* begin *

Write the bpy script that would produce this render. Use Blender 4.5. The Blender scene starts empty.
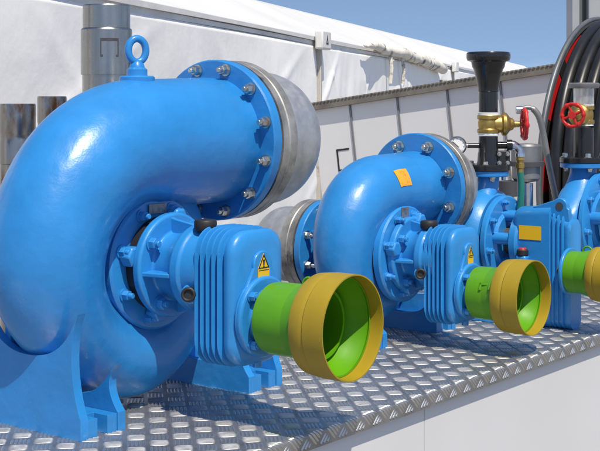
import bpy, bmesh, math, random
from mathutils import Vector, Matrix
random.seed(7)
S = bpy.context.scene
COL = S.collection
PI = math.pi

# ------------------------------------------------------------------ camera frame (used for measuring only)
AZ = math.radians(37.55)
CAMZ = 1.68
TOP = 0.90                       # table top above the ground
FW = Vector((math.cos(AZ), math.sin(AZ), 0))
RT = Vector((math.sin(AZ), -math.cos(AZ), 0))
UP = Vector((0, 0, 1))
CAM = Vector((0, 0, CAMZ))
def P(D, lat, z):                # depth, lateral, height relative to the eye -> world
    return FW * D + RT * lat + Vector((0, 0, CAMZ + z))

# ------------------------------------------------------------------ materials
def mat(name, base, rough=.5, metal=0., bump=None, var=None, coat=0., spec=.5, wear=None, roughvar=None, trans=0., ior=1.45):
    m = bpy.data.materials.new(name); m.use_nodes = True
    nt = m.node_tree; b = nt.nodes['Principled BSDF']
    b.inputs['Base Color'].default_value = (*base, 1)
    b.inputs['Roughness'].default_value = rough
    b.inputs['Metallic'].default_value = metal
    b.inputs['Coat Weight'].default_value = coat
    b.inputs['Coat Roughness'].default_value = .12
    b.inputs['Specular IOR Level'].default_value = spec
    b.inputs['Transmission Weight'].default_value = trans
    b.inputs['IOR'].default_value = ior
    tc = nt.nodes.new('ShaderNodeTexCoord')
    def noise(scale, detail=4, stretch=None, rgh=.55):
        n = nt.nodes.new('ShaderNodeTexNoise')
        n.inputs['Scale'].default_value = scale; n.inputs['Detail'].default_value = detail
        n.inputs['Roughness'].default_value = rgh
        src = tc.outputs['Object']
        if stretch:
            mp = nt.nodes.new('ShaderNodeMapping'); mp.inputs['Scale'].default_value = stretch
            nt.links.new(src, mp.inputs['Vector']); src = mp.outputs['Vector']
        nt.links.new(src, n.inputs['Vector'])
        return n
    col = None
    if var:                                       # (scale, darker factor, lighter factor, stretch)
        n = noise(var[0], 6, var[3] if len(var) > 3 else None)
        r = nt.nodes.new('ShaderNodeValToRGB')
        r.color_ramp.elements[0].position = .3; r.color_ramp.elements[1].position = .7
        r.color_ramp.elements[0].color = (*[c * var[1] for c in base], 1)
        r.color_ramp.elements[1].color = (*[min(1, c * var[2]) for c in base], 1)
        nt.links.new(n.outputs['Fac'], r.inputs['Fac']); col = r.outputs['Color']
    if wear:                                      # (scale, threshold, colour, stretch)
        n = noise(wear[0], 8, wear[3] if len(wear) > 3 else None, .65)
        r = nt.nodes.new('ShaderNodeValToRGB')
        r.color_ramp.elements[0].position = wear[1]; r.color_ramp.elements[1].position = wear[1] + .12
        r.color_ramp.elements[0].color = (0, 0, 0, 1)
        nt.links.new(n.outputs['Fac'], r.inputs['Fac'])
        mx = nt.nodes.new('ShaderNodeMix'); mx.data_type = 'RGBA'
        nt.links.new(r.outputs['Color'], mx.inputs[0])
        if col: nt.links.new(col, mx.inputs[6])
        else: mx.inputs[6].default_value = (*base, 1)
        mx.inputs[7].default_value = (*wear[2], 1); col = mx.outputs[2]
    if col: nt.links.new(col, b.inputs['Base Color'])
    if roughvar:                                  # (scale, min, max)
        n = noise(roughvar[0], 5)
        mr = nt.nodes.new('ShaderNodeMapRange')
        mr.inputs[1].default_value = .3; mr.inputs[2].default_value = .7
        mr.inputs[3].default_value = roughvar[1]; mr.inputs[4].default_value = roughvar[2]
        nt.links.new(n.outputs['Fac'], mr.inputs[0]); nt.links.new(mr.outputs[0], b.inputs['Roughness'])
    if bump:                                      # list of (scale, strength, distance, stretch)
        last = None
        for bp in bump:
            n = noise(bp[0], 3, bp[3] if len(bp) > 3 else None)
            bn = nt.nodes.new('ShaderNodeBump')
            bn.inputs['Strength'].default_value = bp[1]; bn.inputs['Distance'].default_value = bp[2]
            nt.links.new(n.outputs['Fac'], bn.inputs['Height'])
            if last: nt.links.new(last.outputs['Normal'], bn.inputs['Normal'])
            last = bn
        nt.links.new(last.outputs['Normal'], b.inputs['Normal'])
    return m

M = {}
M['blue'] = mat('blue_paint', (.015, .22, .56), .33, bump=[(6, .55, .010), (30, .40, .003), (220, .30, .0007)], var=(6, .86, 1.08), wear=(30, .70, (.045, .25, .53)), coat=.35, roughvar=(14, .28, .45))
M['blue2'] = mat('blue_gearbox_paint', (.018, .235, .58), .35, bump=[(24, .35, .003), (160, .4, .0008)], var=(8, .92, 1.06), coat=.25, roughvar=(18, .3, .46))
M['green'] = mat('green_guard_plastic', (.095, .32, .006), .38, bump=[(40, .15, .001), (200, .15, .0004)], var=(10, .88, 1.06), wear=(26, .68, (.16, .36, .05), (1, .3, 1)), roughvar=(12, .32, .48))
M['yellow'] = mat('ochre_guard_plastic', (.345, .238, .014), .5, bump=[(60, .18, .001), (220, .15, .0004)], var=(9, .88, 1.07), wear=(30, .69, (.40, .30, .09), (1, .3, 1)), roughvar=(12, .42, .58))
M['galv'] = mat('galvanised_steel', (.50, .505, .51), .48, .75, bump=[(45, .15, .001)], var=(34, .85, 1.12), roughvar=(30, .42, .58), wear=(9, .66, (.42, .42, .42)))
M['galvring'] = mat('weathered_steel_ring', (.34, .33, .31), .55, .7, bump=[(70, .3, .001)], var=(16, .6, 1.4), wear=(9, .58, (.09, .075, .06)))
M['steel'] = mat('stainless_steel', (.40, .385, .36), .22, 1., bump=[(160, .12, .0006, (1, 1, .02))], var=(40, .82, 1.1, (1, 1, .03)), roughvar=(25, .2, .36))
M['steelrust'] = mat('stained_stainless_steel', (.34, .32, .30), .28, 1., wear=(9, .50, (.20, .095, .045), (1, 1, .5)), var=(30, .75, 1.15, (1, 1, .05)))
M['bolt'] = mat('zinc_bolt', (.62, .60, .55), .27, 1., var=(60, .75, 1.15), bump=[(120, .2, .0006)])
M['black'] = mat('black_plastic', (.012, .012, .013), .22, coat=.3, bump=[(50, .06, .001)])
M['blackm'] = mat('black_matte_rubber', (.018, .018, .019), .55, bump=[(60, .2, .001)])
M['hose'] = mat('black_hose', (.011, .011, .012), .36, bump=[(160, .15, .0007)], var=(14, .7, 1.4))
M['brass'] = mat('cast_brass', (.50, .33, .10), .42, .9, bump=[(90, .35, .001)], var=(25, .65, 1.2))
M['red'] = mat('red_handwheel', (.56, .022, .018), .4, bump=[(60, .2, .001)], var=(20, .8, 1.15))
M['reelred'] = mat('red_reel_paint', (.62, .02, .022), .45, var=(10, .8, 1.1))
M['white'] = mat('white_tape', (.78, .77, .74), .6, bump=[(200, .3, .001)])
M['chrome'] = mat('zinc_tube', (.62, .62, .62), .24, 1., var=(30, .85, 1.1))
M['grey'] = mat('grey_cast_aluminium', (.25, .25, .25), .5, .6, bump=[(60, .2, .001)], var=(14, .8, 1.15))
M['reelgrey'] = mat('grey_reel_rim', (.14, .15, .16), .45, .4, var=(12, .85, 1.15))
M['greenhose'] = mat('green_hose', (.01, .16, .12), .3, coat=.3, trans=.0)
M['pink'] = mat('pink_tube', (.45, .11, .11), .4)
M['sticker'] = mat('yellow_sticker', (.80, .47, .015), .45)
M['orange'] = mat('orange_sticker', (.74, .36, .03), .5, wear=(60, .55, (.62, .16, .03)))
M['plate'] = mat('grey_nameplate', (.23, .24, .26), .4, .6, var=(80, .6, 1.3))
M['alu'] = mat('aluminium_tread_plate', (.38, .37, .36), .40, .80, bump=[(220, .25, .0004), (30, .25, .001)], var=(7, .68, 1.15), roughvar=(26, .30, .48), wear=(11, .58, (.20, .175, .15)))
M['skirt'] = mat('white_skirt_panel', (.64, .635, .635), .45, bump=[(2.5, .15, .01)], var=(1.3, .95, 1.03), wear=(7, .68, (.54, .53, .51), (1, 1, .35)))
M['gapshade'] = mat('bracket_gap_shade', (.014, .014, .016), .6)  # near black, for the shade inside the bracket gap
M['alubar'] = mat('tread_bar_glint', (.60, .59, .575), .40, .92, bump=[(300, .2, .0003)], var=(40, .8, 1.1))  # same metal as the plate, lighter: sun glint put into the colour
M['gap'] = mat('dark_frame_steel', (.06, .06, .065), .6)
M['fabric'] = mat('white_tent_fabric', (.90, .89, .865), .55, bump=[(1.3, .25, .06, (1, 1, .45)), (4, .28, .018, (1, 1, .6)), (11, .30, .007, (1, .8, 1.3))], var=(1.1, .96, 1.02), wear=(2.2, .72, (.70, .67, .62), (1, 1, .35)))
M['roof'] = mat('white_tent_roof', (.70, .69, .67), .5, bump=[(.7, .4, .12), (4, .25, .03)], var=(.6, .92, 1.04), wear=(1.3, .66, (.60, .58, .55)))
M['beam'] = mat('tent_beam', (.70, .69, .66), .45, var=(2, .85, 1.1), wear=(5, .62, (.42, .39, .35)))
M['dirty'] = mat('stained_tent_bundle', (.70, .66, .58), .7, bump=[(7, .5, .03)], wear=(3.2, .535, (.12, .10, .08), (1, 1, 2.)))
M['tentpost'] = mat('weathered_post', (.46, .43, .38), .6, wear=(6, .58, (.20, .16, .12)))
M['panel'] = mat('offwhite_wall_panel', (.76, .755, .745), .5, bump=[(3, .12, .01)], var=(1.5, .95, 1.03), wear=(5, .68, (.60, .59, .56), (1, 1, .25)))
M['seam'] = mat('grey_panel_joint', (.20, .20, .21), .55)
M['gutter'] = mat('weathered_roof_edge', (.19, .17, .14), .8, bump=[(40, .3, .003)], var=(9, .75, 1.25))
M['mark'] = mat('black_mark', (.02, .02, .022), .6)
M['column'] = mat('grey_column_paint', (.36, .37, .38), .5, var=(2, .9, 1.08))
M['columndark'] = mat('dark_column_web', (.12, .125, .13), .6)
M['ground'] = mat('gravel_asphalt', (.22, .212, .20), .9, bump=[(30, .5, .01)], var=(3, .75, 1.25))
M['gauge'] = mat('gauge_dial', (.82, .82, .80), .4)
M['glass'] = mat('clear_plastic_cup', (.92, .93, .94), .14, trans=.86, ior=1.25)
M['cable'] = mat('dark_cable', (.03, .04, .07), .6)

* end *

- WHAT NEEDS TO BE DONE
Return, unchanged, the lines from the first line of the material through the line that holds "PI = math.pi", inclusive, omitting pictures.

- ANSWER TO THIS EXERCISE
Write the bpy script that would produce this render. Use Blender 4.5. The Blender scene starts empty.
import bpy, bmesh, math, random
from mathutils import Vector, Matrix
random.seed(7)
S = bpy.context.scene
COL = S.collection
PI = math.pi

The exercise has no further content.